Fantastique! Although we will have to open a new category for Haiku, which is'nt a problem, I guess.

April 12, 2006 7:05 AM  
Blogger Unknown said...

I have an idea to make this an ongoing feature of the DD. Every week I will post a news story from that week and let the DD denizens ply their poetic license to encapsulate the essence of the story. Limericks and Haiku are ok, as are any other traditional forms of poetry. No open verse!

It will have to be judged by an impartial non-participant. Skipper and Oroborous have not contributed any verse to date, to my knowledge, so if either of you wish to become a judge, let me know. You can be creative with your judgments, a la Simon Cowell.

We'll run the contest for a week, From Sunday to Saturday at 23:59 Zulu time, and award the winner on Sunday evening. If the DD ever gets some ad revenue, we could actually award prizes!

Good idea? Oui? Non?

April 12, 2006 7:22 AM  
Blogger Unknown said...

Ha! You're not fooling me, Burnet. You have no real life. I bet if I ran a sarcasm contest every week, you would flood the blog with entries.

Seriously, I'm just putting out a feeler. You don't have to submit something every week, we do have other patrons, you know. Several, in fact!

April 12, 2006 6:19 PM  
Blogger Harry Eagar said...

Speaking of literary compositions, what's the Detroit paper doing with Skipper's opus?

April 12, 2006 10:35 PM  
Blogger Unknown said...

So we have a 'non!' from Peter (whose patronage we value highly!), and no comment from the group so far. I'll wait for Brit to get back from holiday, but it isn't looking good for the Proposition.

April 13, 2006 5:15 AM  
Blogger Hey Skipper said...

Harry:

I have heard precisely nada, nil, zero, zilch, squanto moto.

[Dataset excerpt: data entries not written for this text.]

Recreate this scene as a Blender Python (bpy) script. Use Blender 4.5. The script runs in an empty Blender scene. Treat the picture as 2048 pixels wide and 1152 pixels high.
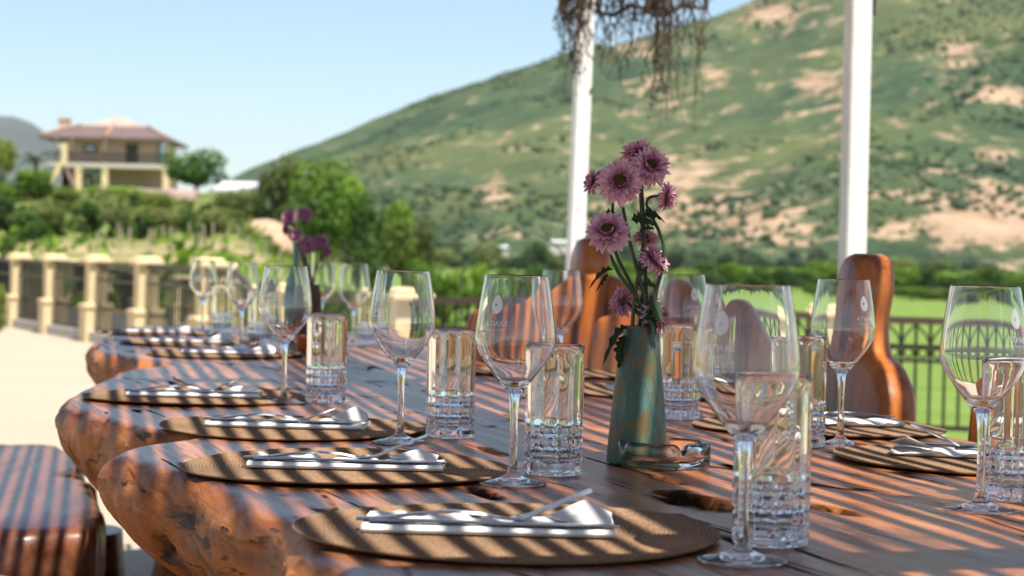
import bpy, math, random
import numpy as np
from mathutils import Vector, Matrix, noise

R = math.radians
S = bpy.context.scene
COL = S.collection
random.seed(7)

# ------------------------------------------------------------------ camera, sky, sun, exposure
CAM_Z, LENS, FPX = 0.995, 70.0, 70.0 / 36.0 * 2048
cd = bpy.data.cameras.new('camera'); cam = bpy.data.objects.new('camera', cd); COL.objects.link(cam)
cd.lens = LENS; cd.sensor_width = 36; cd.clip_start = 0.05; cd.clip_end = 20000
CM = Matrix.Translation((0, 0, CAM_Z)) @ Matrix.Rotation(R(90 - 0.763), 4, 'X') @ Matrix.Rotation(R(1.2), 4, 'Z')
cam.matrix_world = CM
cd.dof.use_dof = True; cd.dof.focus_distance = 2.25; cd.dof.aperture_fstop = 9.0; cd.dof.aperture_blades = 9
S.camera = cam

SUN_EL, SUN_AZ = 66.0, 30.0          # azimuth: degrees to the right of straight behind the camera
TOSUN = Vector((math.sin(R(SUN_AZ)) * math.cos(R(SUN_EL)), -math.cos(R(SUN_AZ)) * math.cos(R(SUN_EL)), math.sin(R(SUN_EL))))
w = bpy.data.worlds.new('World'); S.world = w; w.use_nodes = True
nt = w.node_tree
sky = nt.nodes.new('ShaderNodeTexSky'); sky.sky_type = 'NISHITA'; sky.sun_disc = False
sky.sun_elevation = R(SUN_EL); sky.sun_rotation = math.atan2(TOSUN.x, TOSUN.y)
sky.air_density = 1.0; sky.dust_density = 0.4; sky.ozone_density = 3.5
nt.links.new(sky.outputs[0], nt.nodes['Background'].inputs[0]); nt.nodes['Background'].inputs[1].default_value = 0.088
sd = bpy.data.lights.new('sun', 'SUN'); sun = bpy.data.objects.new('sun', sd); COL.objects.link(sun)
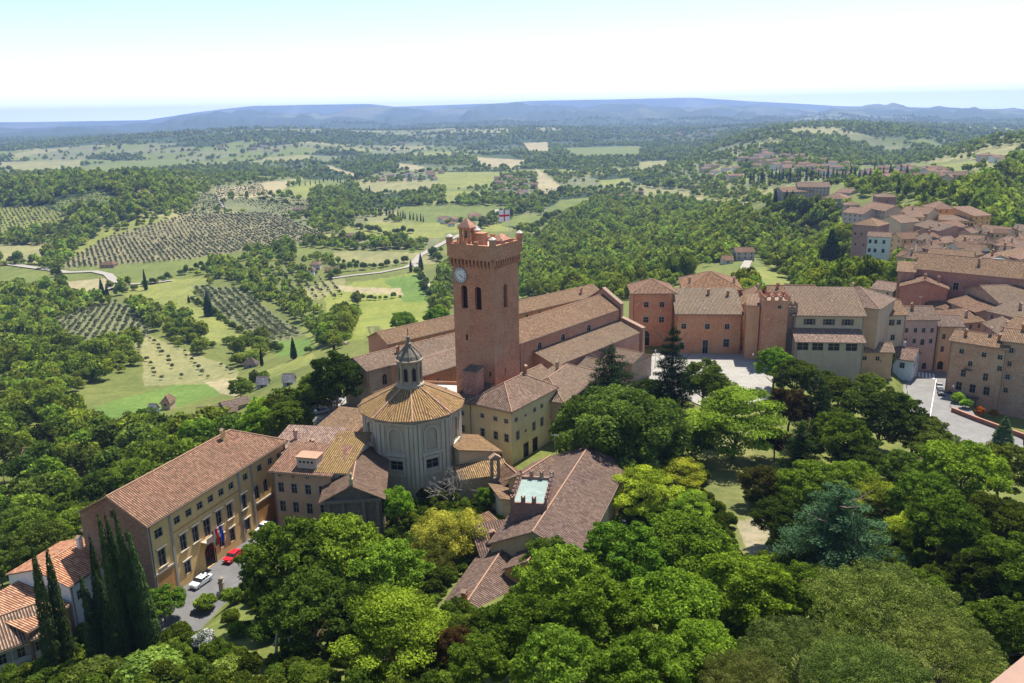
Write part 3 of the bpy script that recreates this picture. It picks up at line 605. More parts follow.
W1+=[('right',4,8.5,1.3,1.4,'F'),('right',4,3.4,1.3,2.4,'F'),('back',9,8.5,1.2,1.3,''),('back',9,3.4,1.3,2.3,'F')]
pal=pxhouse('palazzo','long ochre three storey palazzo with flags over its door and a broad pink tiled roof','palazzo',(146,524),(284,440),14.2,12,-3,roof='hipr',rise=3.9,wall=OCHRE,tile=TILE_PINK,wins=W1,chims=[(.72,.42,1)],lich=.3)
def localbox(parent,name,mat,*bx,**k):
    mb=MB(); mb.box(*bx); return mb.build(name,mat,parent)
Wp=37.25
for x in (0.0,.125,.6,.70,.985): mb=MB(); mb.box(x*Wp,x*Wp+.5,-.13,-.003,-3,11.5); mb.build('pilaster',[plain('grey_stone',(.36,.33,.28))],pal)
mb=MB(); mb.box(-.02,Wp*.12,-.2,-.004,2.2,2.55); mb.box(Wp*.72,Wp,-.2,-.004,2.6,2.95); mb.box(.3*Wp,.40*Wp,-1.5,-.004,2.5,2.75); mb.box(.30*Wp,.40*Wp,-1.5,-1.38,2.75,3.6); mb.build('balcony',[FRAME],pal)
mb=MB(); mb.box(.13*Wp,.6*Wp,-.06,-.004,7.6,7.8); mb.box(.005*Wp,.12*Wp,-.06,-.004,-2.9,2.2); mb.box(.72*Wp,.98*Wp,-.06,-.004,-2.9,2.6); mb.build('lower_storey_render',[wallm((.50,.25,.09))],pal)
def hang_flag(x,cols,label):
    r=empty('flag',pal.matrix_basis@Vector((x,-1.5,3.7)),pal.rotation_euler.z); tag(r,label,'flag','flags over the palazzo door')
    mb=MB(); mb.tube((0,.2,0),(0,-1.5,2.3),.04); mb.build('pole',[WHT],r)
    n=len(cols); mb=MB()
    for i in range(n):
        for j in range(6):
            a=(-.15-.9*i/n,-.15-.9*(i+1)/n); zz=[2.1-.55*j,2.1-.55*(j+1)]; f=lambda u,zq:(.18*math.sin(5*u+zq*2)+.0,-1.3+u*-.12,zq+u*1.2)
            yy=lambda u,zq:(u*.85*1.0+.5, -1.25+.16*math.sin(7*u+zq*1.3),zq-.2+u*.3)
            mb.face([yy(a[0],zz[0]),yy(a[0],zz[1]),yy(a[1],zz[1]),yy(a[1],zz[0])],i)
    mb.build('cloth',[plain('cloth_%d'%(int(c[0]*999)),c,.8) for c in cols],r)
mb=MB(); mb.face([(-.012,0,-6),(-.012,0,11.95),(-.012,7.1,15.85),(-.012,14.2,11.95),(-.012,14.2,-6)][::1]); mb.face([(-.014,9,8),(-.014,10,8),(-.014,10,9.6),(-.014,9,9.6)],1); mb.face([(-.014,4,8),(-.014,5,8),(-.014,5,9.6),(-.014,4,9.6)],1); mb.face([(-.014,6.6,12),(-.014,7.4,12),(-.014,7.4,13.2),(-.014,6.6,13.2)],1); mb.build('gable_brickwork',[wallm((.27,.145,.095),'brick'),DARK],pal)
hang_flag(Wp*.315,[(.02,.25,.06),(.7,.7,.68),(.6,.03,.03)],'green white and red flag hanging over the palazzo door')
hang_flag(Wp*.332,[(.65,.03,.04),(.55,.02,.03)],'red flag hanging between the tricolour and the blue flag')
hang_flag(Wp*.365,[(.02,.06,.4),(.02,.06,.42)],'dark blue flag hanging over the palazzo door')
# annex beside palazzo
pxhouse('house','small yellow annex with a dark tiled shed roof against the gable of the ochre palazzo','house',(131,556),(150,546),12,4.2,-5,roof='shed',rise=1.8,wall=(.55,.42,.2),tile=TILE_GREY,wins=[('front',[.5],1.6,1.2,1.3,''),('front',[.5],-1.6,1.2,1.8,'B')])
# lower left houses
A=G(107,560,3); 
house('house','cottage with a fresh orange tiled roof and white gable behind the leaning cypresses','house',(-71.8,117.5),(-68.6,127.6),12.5,3.2,-8,roof='gable',rise=1.9,wall=WHITEW,tile=(.95,.40,.20),lich=.05,wins=[('left',[.3,.6],-.6,1.0,1.8,''),('front',3,-.4,1.1,1.7,'')],chims=[(.75,.4,1)],over=.35)
house('house','lower red brick wing with orange tiles below the white gable','house',(-74.6,109.8),(-72.0,116.6),10.5,.2,-9,roof='shed',rise=1.9,wall=BRICK2,kind='brick',tile=(.85,.40,.22),lich=.12,wins=[('front',[.5],-5.5,1.2,2.2,'a'),('front',[.5],-8.5,1.2,2.2,'a')],chims=[(.1,.85,1)],over=.35)
house('house','cream house with grey shutters at the bottom left corner','house',G(-22,656,-1),G(43,632,-1),9,-1,-9,roof='gable',rise=2.6,wall=(.60,.54,.46),tile=(.50,.32,.22),lich=.35,wins=[('front',[.33,.62,.90],-3.9,1.1,1.7,'B'),('front',[.45],-7.6,1.1,1.6,'B'),('front',[.9],-8,1.8,2.0,'dD')])
house('porch','small brown tiled porch roof at the corner of the cream house','porch',G(-20,670,-4.5),G(14,664,-4.5),4,-4.5,-9,roof='shed',rise=1,wall=CREAM,tile=TILE_PINK,over=.2)
# ------------------------------------------------------------------ orange palazzo by the rotunda
ow=house('house','salmon four bay house with brown framed windows beside the crucifix church','house',G(272,470,11),G(330,475,11),9.5,11,-3,roof='shed',rise=1.6,wall=(.56,.35,.20),tile=TILE_PINK,lich=.3,wins=[('front',[.13,.36,.60,.84],6.6,1.15,2.0,'F'),('front',[.13,.36,.60,.84],2.6,1.15,2.2,'F'),('front',[.13,.36,.60],9.8,.6,.4,''),('front',[.2,.7],-1.6,1.3,2.2,'F')])
mb=MB(); mb.box(4.6,8.6,1.2,4.0,11.3,13.4); mb.box(4.4,8.8,1.0,4.2,13.4,13.6,1)
for i in range(4): mb.box(5.1+i*.8,5.5+i*.8,1.16,1.2,12.4,12.8,2)
mb.build('dormer',[wallm((.6,.45,.33)),RIDGEM,DARK],ow)
house('house','pink roofed low block behind the salmon house','house',(-49.5,154.5),(-37.5,152.5),11,10,-3,roof='shed',rise=1.2,wall=PINKW,tile=(.52,.33,.24),lich=.15,wins=[('left',3,6,1,1.4,'')],chims=[(.3,.5,1),(.7,.2,0)])
house('house','small house with a yellow lichened roof touching the rotunda','house',(-36.9,142.1),(-31.2,141.2),13.5,11.2,-2,roof='shed',rise=2.2,wall=(.45,.43,.38),tile=TILE_YEL,lich=.85,yel=1,wins=[('front',[.5],7,1,1.4,'')])
house('house','terracotta rendered block with a tan shed roof behind the rotunda','house',(-45,170),(-36,167),14,7.5,-3,roof='shed',rise=1.2,wall=(.50,.24,.15),tile=TILE_TAN,lich=.3)
house('wall','long low red wall roof edging the terrace behind the salmon house','wall',(-57,160),(-46,170),1.6,5,-5,roof='shed',rise=.3,wall=BRICK2,kind='brick',tile=TILE_PINK,over=.2)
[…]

However, on Monday the Free Press did publish this from the anti-AA side.

April 13, 2006 9:02 AM  
Blogger Harry Eagar said...

Sheesh, do you think I can order my muse around like a French prime minister? Mais non!

Sometimes she shows up, sometimes not.

April 13, 2006 9:16 AM  
Blogger Hey Skipper said...

BTW --

I'm happy to act as an impartial judge.

However, given my verse skills, that might well be akin to considering a horse an impartial judge of Sanskrit.

April 13, 2006 9:33 AM  
Blogger Unknown said...

So, Harry, is that a 'non' or another curmudgeonly grumble? I wonder if there is a website that translates curmudgeon to english?

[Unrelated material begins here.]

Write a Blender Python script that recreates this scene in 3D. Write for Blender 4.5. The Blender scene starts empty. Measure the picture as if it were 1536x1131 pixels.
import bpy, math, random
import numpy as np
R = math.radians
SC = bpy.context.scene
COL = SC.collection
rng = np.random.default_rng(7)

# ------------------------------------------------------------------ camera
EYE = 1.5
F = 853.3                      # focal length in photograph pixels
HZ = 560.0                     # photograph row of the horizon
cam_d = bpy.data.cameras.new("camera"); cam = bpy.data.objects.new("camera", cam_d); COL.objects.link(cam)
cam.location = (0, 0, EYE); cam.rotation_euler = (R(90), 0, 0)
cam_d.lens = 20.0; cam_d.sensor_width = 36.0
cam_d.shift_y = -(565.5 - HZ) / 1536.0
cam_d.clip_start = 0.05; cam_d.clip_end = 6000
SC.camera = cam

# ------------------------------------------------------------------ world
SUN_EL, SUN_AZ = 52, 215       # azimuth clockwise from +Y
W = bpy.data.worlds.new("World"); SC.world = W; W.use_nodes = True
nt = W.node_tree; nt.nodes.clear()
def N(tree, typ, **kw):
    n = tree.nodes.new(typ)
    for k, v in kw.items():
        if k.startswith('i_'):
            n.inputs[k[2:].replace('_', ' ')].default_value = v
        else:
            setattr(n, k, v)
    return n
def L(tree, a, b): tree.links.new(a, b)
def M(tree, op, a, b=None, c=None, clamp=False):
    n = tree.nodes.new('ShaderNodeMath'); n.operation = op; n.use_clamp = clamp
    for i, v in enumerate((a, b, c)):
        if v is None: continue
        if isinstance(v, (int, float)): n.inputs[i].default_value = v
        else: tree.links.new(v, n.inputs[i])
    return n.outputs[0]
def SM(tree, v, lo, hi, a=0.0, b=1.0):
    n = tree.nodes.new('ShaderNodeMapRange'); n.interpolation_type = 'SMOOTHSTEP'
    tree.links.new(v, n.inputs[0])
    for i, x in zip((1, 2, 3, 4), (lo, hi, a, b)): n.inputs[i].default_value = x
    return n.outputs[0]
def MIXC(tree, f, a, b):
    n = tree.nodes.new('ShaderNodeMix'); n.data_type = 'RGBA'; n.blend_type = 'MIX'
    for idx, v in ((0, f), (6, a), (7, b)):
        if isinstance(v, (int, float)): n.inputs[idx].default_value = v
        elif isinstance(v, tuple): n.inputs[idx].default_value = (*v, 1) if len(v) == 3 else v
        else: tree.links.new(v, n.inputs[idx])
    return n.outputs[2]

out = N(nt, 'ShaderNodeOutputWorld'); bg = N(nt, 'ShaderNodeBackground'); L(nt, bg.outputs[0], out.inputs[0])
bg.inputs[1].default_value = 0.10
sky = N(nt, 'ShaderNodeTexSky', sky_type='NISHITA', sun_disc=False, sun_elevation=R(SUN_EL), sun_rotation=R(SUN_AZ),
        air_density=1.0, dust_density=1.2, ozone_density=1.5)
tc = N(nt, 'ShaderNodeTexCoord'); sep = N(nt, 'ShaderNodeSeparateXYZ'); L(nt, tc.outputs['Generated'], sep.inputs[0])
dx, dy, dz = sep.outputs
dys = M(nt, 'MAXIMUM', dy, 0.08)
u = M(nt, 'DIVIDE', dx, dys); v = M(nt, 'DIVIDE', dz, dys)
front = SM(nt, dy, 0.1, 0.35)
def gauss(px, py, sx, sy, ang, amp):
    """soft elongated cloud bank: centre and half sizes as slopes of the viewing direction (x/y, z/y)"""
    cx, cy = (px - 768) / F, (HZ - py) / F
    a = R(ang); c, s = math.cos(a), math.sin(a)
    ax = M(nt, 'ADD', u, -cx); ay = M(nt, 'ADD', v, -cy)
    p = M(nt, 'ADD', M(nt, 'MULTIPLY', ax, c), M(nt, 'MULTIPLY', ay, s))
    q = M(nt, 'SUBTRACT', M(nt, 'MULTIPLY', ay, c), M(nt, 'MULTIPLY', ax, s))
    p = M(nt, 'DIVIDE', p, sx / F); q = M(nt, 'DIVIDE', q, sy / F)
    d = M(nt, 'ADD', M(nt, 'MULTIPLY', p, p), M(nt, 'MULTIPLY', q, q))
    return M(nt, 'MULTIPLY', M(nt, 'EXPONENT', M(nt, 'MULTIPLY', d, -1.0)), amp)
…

If I held it once a month, would that give you sensitive, artistic souls enough time to replenish your creative juices?

April 13, 2006 10:02 AM  
Blogger Oroborous said...

Once a month seems like a decent interval.

Declaring a winner is positive only if it encourages competition, but doesn't cause disappointment, since the only prize is admiration.
Both Peter's and Harry's attempts were brilliant, but in very different ways and for different reasons, and Brit's reminded me of Dr. Seuss - fun and a bit absurd.

Why choose one over the other ?

As for me being a judge, I'm open to the idea, but, like Skipper, I'm not sure that I'm qualified.
I haven't yet seen any bad poetry submitted to the site, so if anyone else thinks that some of it was poor, they're probably a better judge.

April 13, 2006 11:44 AM  
Blogger Harry Eagar said...

I'm game. But my participation will be spotty.

Most of my published poems have been sonnets, and they take me a while, even in English. I have to take off my socks to count the syllables.

April 13, 2006 1:06 PM  
Blogger Brit said...

Nothing stifles the creative muse quicker than writing to order (except when it doesn't, and necessity is the mother of invention).

Some topics, like the cartoons and the French students, lend themselves to poetic analysis because they are too farcical for prose.

So I propose we do it on an ad hoc basis, and when inspiration strikes Duck can collect all the poems in a giant compendium post, and this new Golden Bough, this Rattlebag of Poetic Gems, this Magical Miscellany we will commit to blogworld posterity, to amaze and delight future generations of like-minded timewasters.

April 19, 2006 12:45 AM  
Blogger Unknown said...

OK, well that settles it. You can't herd cats, and you can't organize poets. Very well. I will look for a less regimented way to showcase the incredible creative talents of the DD staff and contributors. Thank you all for your input!